Lloyd Suh's poignant and amusing comedy about a bittersweet Korean birthday celebration gets a first-rate production. logo
Peter Kim and James Saito in American Hwangap
(© Matt Zugale)
A Korean birthday celebration -- or "Hwangap" as it is called -- should be a joyous, festive occasion, with family and friends celebrating the accomplishments of the honoree. However, a number of complications beset the one in Lloyd Suh's amusing yet poignant comedy American Hwangap, being given a first-rate production by The Play Company and Ma-Yi Theater at The Wild Project.

Patriarch Min Suk Chun (James Saito) left his wife and three children 15 years ago in America while he returned to Korea. His U.S. homecoming in a Texas suburb in 2008 is a bittersweet reunion with the family he abandoned, exposing the emotional scars that they all bear.

Ralph (Peter Kim), at age 29, still lives in his mother's basement due to a "nervous situation" that makes it difficult for him to function in the world. Whether or not that can be directly traced to Chun's departure is left vague, but what is clear is that Ralph longs for a father figure, and is the most receptive to Chun's return. Daughter Esther (Michi Barall) is more conflicted. She has a lot of anger towards her father which she barely suppresses -- and sometimes doesn't bother to do so. Oldest son David (Hoon Lee) pretends not to care, but there's both rage and love behind his cool facade. Chun's ex-wife Mary (Mia Katigbak) is welcoming, but also worried that she'll fall back into old patterns of behavior in relation to this man whom she still cares for. Chun, himself, is seeking either redemption or forgiveness -- or maybe just a way to fix his shattered life.

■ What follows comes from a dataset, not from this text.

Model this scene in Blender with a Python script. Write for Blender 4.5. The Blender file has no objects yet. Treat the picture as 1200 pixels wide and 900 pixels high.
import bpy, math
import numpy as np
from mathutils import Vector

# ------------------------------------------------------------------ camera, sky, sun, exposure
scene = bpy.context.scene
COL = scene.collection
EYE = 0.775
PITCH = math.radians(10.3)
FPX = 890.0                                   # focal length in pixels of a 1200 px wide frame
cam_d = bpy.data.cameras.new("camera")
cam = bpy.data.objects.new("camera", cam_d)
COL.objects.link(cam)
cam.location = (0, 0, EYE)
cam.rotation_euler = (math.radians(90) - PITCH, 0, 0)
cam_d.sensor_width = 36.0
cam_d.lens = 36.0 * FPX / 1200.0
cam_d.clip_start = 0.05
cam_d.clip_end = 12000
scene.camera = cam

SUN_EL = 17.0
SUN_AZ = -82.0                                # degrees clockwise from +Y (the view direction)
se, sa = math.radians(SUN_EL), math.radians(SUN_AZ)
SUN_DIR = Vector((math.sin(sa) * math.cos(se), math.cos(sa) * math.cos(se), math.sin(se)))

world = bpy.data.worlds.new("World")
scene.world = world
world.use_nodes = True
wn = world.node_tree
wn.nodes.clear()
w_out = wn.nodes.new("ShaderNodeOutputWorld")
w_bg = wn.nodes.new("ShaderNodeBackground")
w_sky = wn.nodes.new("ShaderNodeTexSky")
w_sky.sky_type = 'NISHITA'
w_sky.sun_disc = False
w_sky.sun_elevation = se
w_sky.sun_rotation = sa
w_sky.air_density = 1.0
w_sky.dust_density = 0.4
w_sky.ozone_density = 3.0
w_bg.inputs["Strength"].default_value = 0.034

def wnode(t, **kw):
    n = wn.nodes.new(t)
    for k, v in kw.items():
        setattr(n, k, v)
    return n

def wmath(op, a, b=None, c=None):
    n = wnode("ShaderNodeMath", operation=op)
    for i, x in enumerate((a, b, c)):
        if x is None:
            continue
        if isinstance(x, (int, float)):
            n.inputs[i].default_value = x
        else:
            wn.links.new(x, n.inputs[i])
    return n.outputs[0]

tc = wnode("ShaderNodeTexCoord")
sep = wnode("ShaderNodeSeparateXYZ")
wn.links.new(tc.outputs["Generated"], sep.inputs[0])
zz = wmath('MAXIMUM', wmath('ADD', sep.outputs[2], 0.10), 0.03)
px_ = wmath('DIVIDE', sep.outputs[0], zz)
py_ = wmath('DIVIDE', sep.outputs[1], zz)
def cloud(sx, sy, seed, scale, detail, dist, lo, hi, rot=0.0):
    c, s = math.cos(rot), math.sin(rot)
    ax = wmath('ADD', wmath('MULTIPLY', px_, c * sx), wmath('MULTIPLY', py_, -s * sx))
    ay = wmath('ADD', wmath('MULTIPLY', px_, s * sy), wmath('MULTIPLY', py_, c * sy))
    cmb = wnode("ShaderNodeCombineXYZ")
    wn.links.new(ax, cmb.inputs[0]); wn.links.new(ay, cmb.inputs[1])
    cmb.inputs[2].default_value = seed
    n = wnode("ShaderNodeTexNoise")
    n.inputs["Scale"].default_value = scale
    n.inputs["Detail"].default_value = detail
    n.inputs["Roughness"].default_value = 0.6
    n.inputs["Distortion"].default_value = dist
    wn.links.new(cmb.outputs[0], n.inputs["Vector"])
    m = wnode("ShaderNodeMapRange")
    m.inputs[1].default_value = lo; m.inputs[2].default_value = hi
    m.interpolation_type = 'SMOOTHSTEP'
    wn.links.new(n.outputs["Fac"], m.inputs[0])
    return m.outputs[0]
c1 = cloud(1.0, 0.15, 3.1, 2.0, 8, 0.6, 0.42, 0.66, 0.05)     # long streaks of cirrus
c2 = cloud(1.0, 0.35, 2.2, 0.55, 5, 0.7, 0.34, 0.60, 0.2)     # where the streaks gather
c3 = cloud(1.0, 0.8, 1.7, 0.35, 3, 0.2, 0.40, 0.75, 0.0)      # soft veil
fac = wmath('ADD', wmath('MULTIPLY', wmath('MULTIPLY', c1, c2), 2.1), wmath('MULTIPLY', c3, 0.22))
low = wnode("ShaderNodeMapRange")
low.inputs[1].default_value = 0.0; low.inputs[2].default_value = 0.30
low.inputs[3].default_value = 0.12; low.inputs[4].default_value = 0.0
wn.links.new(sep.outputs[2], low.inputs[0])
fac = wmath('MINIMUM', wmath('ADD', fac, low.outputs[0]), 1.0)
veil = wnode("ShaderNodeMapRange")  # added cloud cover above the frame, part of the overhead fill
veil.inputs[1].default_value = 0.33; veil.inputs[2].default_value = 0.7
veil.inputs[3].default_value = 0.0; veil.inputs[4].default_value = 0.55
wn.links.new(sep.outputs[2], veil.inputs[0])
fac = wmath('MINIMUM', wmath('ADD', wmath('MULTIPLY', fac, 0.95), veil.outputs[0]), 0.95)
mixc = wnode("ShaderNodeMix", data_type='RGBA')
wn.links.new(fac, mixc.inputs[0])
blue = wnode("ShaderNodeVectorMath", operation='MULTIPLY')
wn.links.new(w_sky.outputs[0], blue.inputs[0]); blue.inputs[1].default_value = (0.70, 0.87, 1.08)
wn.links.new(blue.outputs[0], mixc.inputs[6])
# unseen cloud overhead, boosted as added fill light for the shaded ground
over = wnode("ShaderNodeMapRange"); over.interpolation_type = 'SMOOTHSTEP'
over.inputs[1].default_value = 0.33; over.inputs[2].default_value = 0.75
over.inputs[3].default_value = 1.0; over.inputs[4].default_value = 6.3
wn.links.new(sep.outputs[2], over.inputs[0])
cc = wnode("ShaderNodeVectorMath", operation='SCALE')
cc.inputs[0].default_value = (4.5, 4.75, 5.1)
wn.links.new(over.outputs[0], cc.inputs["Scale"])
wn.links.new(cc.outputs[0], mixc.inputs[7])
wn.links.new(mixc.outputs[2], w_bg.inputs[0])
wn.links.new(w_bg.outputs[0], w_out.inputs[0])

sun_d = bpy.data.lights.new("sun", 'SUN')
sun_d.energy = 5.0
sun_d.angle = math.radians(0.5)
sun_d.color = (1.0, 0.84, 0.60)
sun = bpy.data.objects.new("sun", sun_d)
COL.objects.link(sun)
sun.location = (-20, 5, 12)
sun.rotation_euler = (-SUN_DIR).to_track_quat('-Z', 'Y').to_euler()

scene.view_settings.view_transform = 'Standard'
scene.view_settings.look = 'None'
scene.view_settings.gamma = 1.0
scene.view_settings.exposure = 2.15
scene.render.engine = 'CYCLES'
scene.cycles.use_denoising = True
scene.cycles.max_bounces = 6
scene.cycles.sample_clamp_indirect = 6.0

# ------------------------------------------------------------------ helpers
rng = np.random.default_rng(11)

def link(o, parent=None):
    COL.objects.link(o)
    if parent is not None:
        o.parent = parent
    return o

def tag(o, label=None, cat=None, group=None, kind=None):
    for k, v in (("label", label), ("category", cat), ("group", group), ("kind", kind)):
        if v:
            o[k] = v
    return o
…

Suh strikes just the right balance between humor and deeply felt emotion. His dialogue not only captures what the characters express to one another, but also hint at the subtextual thoughts that they're unable to say. The playwright also sets up an effective parallel between North Korean leader Kim Jong Il's desire to reunify North and South Korea, with Chun's desire to reconnect with his family. "Many people in Korea want reunification, but so divide so many years, hope for together but philosophy so different," says Chun. In the end, while the play does not resolve all the conflicts it introduces, it does offer the possibility of reconciliation, although no guarantee that it will actually come to pass.

Director Trip Cullman elicits fine performances from his ensemble cast, particularly Kim as the child-like Ralph and Lee as the hyper-articulate David. Barall sometimes seems to be indicating her character's emotions a little too obviously, but she's also able to sink her teeth into the more dramatic scenes, especially Esther's late-in-the-play confrontation with her father. Katigbak has the most thinly written part, but nevertheless fills it admirably. Saito plays Chun with an outward joviality and optimism that makes it seem like he has no shame for his past actions, but which might merely be a facade hiding deeper reservoirs of feeling.

Erik Flatmo's simple-seeming set is surprisingly versatile, and able to suggest a myriad of locations with just a few re-arranged pieces of furniture or addition of small set units. For example, a cut-out of a boat flown in while Kim and Saito sit on a tabletop ingeniously sets the scene for a father-son fishing trip. Junghyun Georgie Lee's costumes, Paul Whitaker's lighting, and Fitz Patton's sound design also all contribute to the overall effectiveness of the piece.